Exploring AI Together: A Conversation for Environmental Educators
This webinar was recorded on December 17, 2025.
This engaging conversation highlights the opportunities and challenges of using AI in environmental education. Generative AI is transforming teaching and learning at a pace that is outrunning most of us, and this webinar will explore how we can use these tools responsibly and effectively.
Yue Li (University of Florida), Chris Agnew (Stanford University), Andrew Powers (Greentime.ai), and Ian Humphreys (Foundation for Environmental Education) talk through examples and strategies for integrating AI in ways that support learning and global education efforts, while keeping equity, ethics, the environment, and human-centered design in mind. This webinar covers topics such as reducing bias, protecting privacy, and adapting learning approaches as AI tools evolve.
Come away with useful ideas and new thinking—and we look forward to hearing your questions and how you’re experimenting with AI in your own work.
Speakers

Dr. Yue Li is an Assistant Professor of Environmental Education in the School of Forest, Fisheries, and Geomatics Sciences at the University of Florida. Her research focuses on AI integration into environmental education, professional development for environmental educators, environmental action, and community engagement. Her recent projects explore the role of AI in empowering environmental educators and engaging audiences to advance environmental education practices. She also investigates how the Community Action Projects for the Environment (CAPE) framework can be applied to audiences ranging from youth to senior adults. Yue is also a fellow of the Florida Natural Resources Leadership Institute Class 25. At UF, she teaches Environmental Education Program Development and Conservation Behavior.

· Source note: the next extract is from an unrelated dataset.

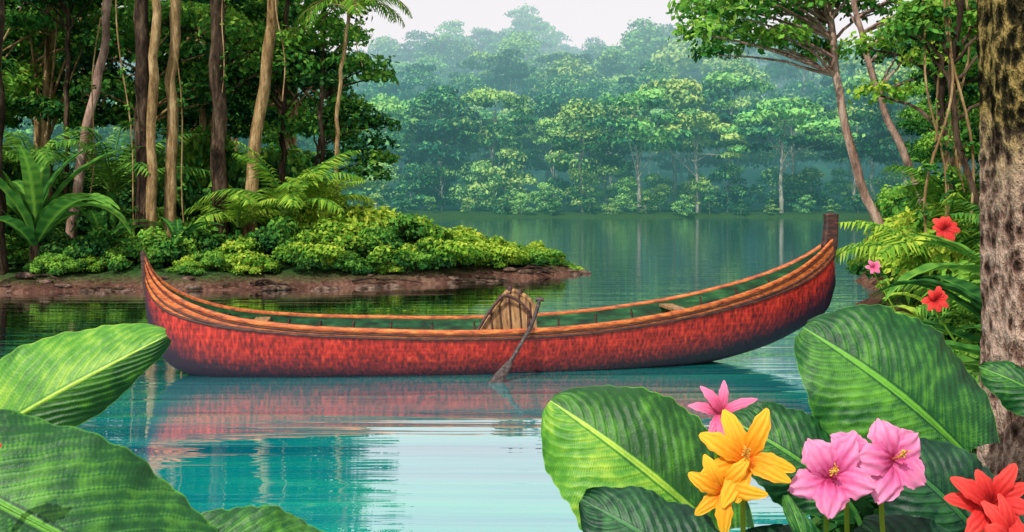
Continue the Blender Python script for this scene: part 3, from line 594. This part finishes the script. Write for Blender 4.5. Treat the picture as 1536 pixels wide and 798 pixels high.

Chris Agnew leads the AI Hub for Education at the Stanford Accelerator for Learning. The Hub is a trusted source for education system leaders on what’s working (and what’s not), leveraging AI to benefit students and schools and to reimagine learning. Across 25 years in experiential and applied education, his career spans teaching and executive leadership roles across K12 and post-secondary settings. Environmental education has shaped his career from the beginning, spending formative years at NOLS and later serving five years as the Executive Director of the Teton Science Schools. Prior to Stanford, Chris led US higher ed strategy and credentials for Multiverse, an edtech startup using professional apprenticeships as an alternative to college and university.

Andrew Powers is an AI Field Naturalist with Greentime.ai, where he helps mission-driven organizations explore and navigate AI adoption with practical, ethically-guided training. Drawing on 20 years as a co-founder of PEER Associates, a consultancy specializing in evaluation and organizational development for environmental education organizations, Andrew brings deep roots in the EE community to questions about AI's role in our work and lives. He's working toward a future where AI serves human flourishing rather than concentrating power in extractive systems, developing approaches that help organizations use AI without compromising their values or mission.

Dr. Ian Humphreys (Moderator) is a board member of the Foundation for Environmental Education, which supports Eco-Schools around the world, as well as several initiatives, including Young Reporters for the Environment and more. Ian is the former Executive Director of Keep Northern Ireland Beautiful (KNIB). He spent 14 years with The Conservation Volunteers before he joined KNIB. He has strong environmental and research credentials, including a PhD from The Queen's University of Belfast. At Keep Northern Ireland Beautiful, Ian helped oversee the rapid growth in Eco-Schools, with every school now participating. He has conducted research focusing on the effects of interventions on behaviour and developing civic leadership in young people, and is also involved in the running of Copeland Bird Observatory in a voluntary capacity.